**The data**
········

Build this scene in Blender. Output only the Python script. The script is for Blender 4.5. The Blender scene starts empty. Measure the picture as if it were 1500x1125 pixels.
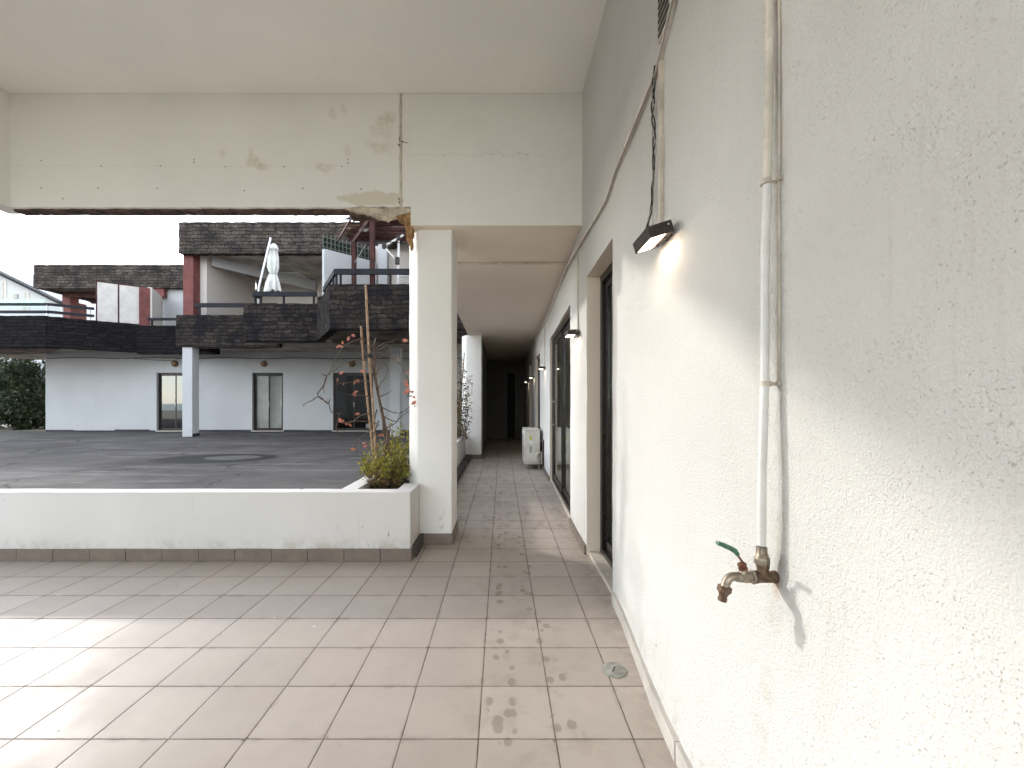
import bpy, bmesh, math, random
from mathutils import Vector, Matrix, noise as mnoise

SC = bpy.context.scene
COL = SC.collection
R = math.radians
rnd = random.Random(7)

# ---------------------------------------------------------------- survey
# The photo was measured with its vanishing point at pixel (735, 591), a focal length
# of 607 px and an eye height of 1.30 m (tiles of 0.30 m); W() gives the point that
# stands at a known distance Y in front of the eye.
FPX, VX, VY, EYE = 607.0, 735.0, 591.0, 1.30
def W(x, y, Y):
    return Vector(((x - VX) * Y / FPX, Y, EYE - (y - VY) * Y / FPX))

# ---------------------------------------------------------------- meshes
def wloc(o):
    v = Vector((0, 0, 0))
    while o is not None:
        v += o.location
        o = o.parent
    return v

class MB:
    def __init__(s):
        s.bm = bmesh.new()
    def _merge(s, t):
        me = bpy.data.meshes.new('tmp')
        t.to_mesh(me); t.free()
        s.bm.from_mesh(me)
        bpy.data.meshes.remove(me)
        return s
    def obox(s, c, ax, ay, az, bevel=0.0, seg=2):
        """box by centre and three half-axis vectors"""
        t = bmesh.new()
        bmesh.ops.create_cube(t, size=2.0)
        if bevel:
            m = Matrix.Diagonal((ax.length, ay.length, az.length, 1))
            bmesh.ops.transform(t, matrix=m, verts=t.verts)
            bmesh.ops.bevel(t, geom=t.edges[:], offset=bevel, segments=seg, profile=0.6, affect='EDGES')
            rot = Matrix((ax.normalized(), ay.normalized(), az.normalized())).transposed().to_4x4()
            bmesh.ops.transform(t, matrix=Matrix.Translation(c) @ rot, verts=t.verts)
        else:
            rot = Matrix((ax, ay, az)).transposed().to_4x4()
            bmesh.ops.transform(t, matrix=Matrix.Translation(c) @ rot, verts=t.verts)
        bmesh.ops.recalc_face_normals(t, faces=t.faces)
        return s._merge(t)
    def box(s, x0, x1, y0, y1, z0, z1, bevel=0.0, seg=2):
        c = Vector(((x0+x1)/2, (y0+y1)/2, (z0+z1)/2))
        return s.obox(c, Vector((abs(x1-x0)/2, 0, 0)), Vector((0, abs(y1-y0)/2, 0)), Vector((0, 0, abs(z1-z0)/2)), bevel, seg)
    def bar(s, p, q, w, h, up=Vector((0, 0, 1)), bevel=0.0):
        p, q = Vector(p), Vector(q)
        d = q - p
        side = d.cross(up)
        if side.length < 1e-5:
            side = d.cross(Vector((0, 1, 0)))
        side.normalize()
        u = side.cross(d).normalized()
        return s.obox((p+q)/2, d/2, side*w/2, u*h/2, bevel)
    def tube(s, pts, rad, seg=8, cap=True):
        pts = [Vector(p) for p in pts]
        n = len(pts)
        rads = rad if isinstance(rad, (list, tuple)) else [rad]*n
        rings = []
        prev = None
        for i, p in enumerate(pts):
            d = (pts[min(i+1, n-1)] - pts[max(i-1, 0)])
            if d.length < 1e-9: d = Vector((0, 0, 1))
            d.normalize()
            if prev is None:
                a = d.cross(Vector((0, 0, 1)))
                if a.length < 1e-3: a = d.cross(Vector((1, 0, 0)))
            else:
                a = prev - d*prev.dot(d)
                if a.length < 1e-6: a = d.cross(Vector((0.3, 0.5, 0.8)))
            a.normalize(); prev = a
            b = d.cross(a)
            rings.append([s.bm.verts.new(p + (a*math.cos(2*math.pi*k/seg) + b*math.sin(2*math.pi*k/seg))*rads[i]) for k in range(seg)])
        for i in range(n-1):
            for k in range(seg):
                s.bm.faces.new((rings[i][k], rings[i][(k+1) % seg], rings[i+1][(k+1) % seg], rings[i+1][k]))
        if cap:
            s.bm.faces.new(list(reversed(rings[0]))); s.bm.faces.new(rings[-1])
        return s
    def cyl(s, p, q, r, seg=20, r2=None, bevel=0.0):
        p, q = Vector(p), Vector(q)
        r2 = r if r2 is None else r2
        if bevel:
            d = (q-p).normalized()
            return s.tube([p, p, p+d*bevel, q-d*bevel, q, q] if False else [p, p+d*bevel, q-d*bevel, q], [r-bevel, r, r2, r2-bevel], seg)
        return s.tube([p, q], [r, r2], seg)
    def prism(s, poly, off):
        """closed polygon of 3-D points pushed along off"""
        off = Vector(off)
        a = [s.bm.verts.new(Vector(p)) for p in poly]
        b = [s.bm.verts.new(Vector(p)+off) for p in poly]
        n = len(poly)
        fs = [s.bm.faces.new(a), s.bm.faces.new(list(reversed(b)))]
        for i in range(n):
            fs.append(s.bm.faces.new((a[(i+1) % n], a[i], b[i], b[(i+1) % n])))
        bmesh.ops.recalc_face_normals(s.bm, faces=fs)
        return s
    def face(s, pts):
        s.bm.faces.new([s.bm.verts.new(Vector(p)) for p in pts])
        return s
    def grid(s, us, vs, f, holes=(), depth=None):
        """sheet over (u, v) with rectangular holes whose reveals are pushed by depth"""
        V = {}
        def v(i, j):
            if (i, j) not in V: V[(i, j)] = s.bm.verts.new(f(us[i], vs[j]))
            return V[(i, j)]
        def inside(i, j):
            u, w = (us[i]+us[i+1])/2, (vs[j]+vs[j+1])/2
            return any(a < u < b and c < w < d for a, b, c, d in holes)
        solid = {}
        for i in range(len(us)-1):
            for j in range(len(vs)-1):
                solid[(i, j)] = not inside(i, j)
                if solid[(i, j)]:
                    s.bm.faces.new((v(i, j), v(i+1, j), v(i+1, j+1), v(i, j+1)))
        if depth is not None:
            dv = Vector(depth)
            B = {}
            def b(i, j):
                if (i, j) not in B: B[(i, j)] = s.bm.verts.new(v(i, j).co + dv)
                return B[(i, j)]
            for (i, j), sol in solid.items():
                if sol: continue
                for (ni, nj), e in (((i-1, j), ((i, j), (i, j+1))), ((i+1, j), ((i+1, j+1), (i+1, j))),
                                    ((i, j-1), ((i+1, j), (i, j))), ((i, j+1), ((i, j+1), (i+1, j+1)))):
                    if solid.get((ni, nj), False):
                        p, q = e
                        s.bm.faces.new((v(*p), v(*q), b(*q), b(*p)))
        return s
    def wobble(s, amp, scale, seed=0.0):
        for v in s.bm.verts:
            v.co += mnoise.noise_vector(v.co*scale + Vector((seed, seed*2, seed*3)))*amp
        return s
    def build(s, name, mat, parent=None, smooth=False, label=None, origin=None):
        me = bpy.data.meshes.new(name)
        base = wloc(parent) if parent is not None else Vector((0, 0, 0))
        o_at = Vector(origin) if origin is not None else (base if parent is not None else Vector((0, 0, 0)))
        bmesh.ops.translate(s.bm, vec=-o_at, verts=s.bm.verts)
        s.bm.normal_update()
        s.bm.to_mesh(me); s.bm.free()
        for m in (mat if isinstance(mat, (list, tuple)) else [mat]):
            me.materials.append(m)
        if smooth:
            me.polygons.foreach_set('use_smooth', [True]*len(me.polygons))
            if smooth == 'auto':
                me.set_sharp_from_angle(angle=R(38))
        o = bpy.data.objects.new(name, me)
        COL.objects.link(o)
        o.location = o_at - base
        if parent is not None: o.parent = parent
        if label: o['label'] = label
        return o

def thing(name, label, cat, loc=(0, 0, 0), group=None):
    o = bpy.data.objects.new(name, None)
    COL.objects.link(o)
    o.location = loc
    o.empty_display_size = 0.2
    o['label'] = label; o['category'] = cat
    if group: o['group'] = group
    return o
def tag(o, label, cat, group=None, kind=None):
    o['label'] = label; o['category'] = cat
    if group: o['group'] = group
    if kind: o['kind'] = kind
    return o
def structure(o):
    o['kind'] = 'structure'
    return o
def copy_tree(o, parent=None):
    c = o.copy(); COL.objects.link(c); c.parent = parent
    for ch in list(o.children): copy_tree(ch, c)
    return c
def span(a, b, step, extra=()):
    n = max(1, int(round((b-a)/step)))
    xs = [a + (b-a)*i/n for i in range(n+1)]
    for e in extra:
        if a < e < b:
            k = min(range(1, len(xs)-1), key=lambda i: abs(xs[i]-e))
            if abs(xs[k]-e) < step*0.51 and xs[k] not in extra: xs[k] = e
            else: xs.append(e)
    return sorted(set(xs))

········

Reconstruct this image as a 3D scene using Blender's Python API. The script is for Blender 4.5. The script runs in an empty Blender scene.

········

**Set exercise**
From the listing above, copy every line that holds the string "Blender".

**Finished answer**
Build this scene in Blender. Output only the Python script. The script is for Blender 4.5. The Blender scene starts empty. Measure the picture as if it were 1500x1125 pixels.
Reconstruct this image as a 3D scene using Blender's Python API. The script is for Blender 4.5. The script runs in an empty Blender scene.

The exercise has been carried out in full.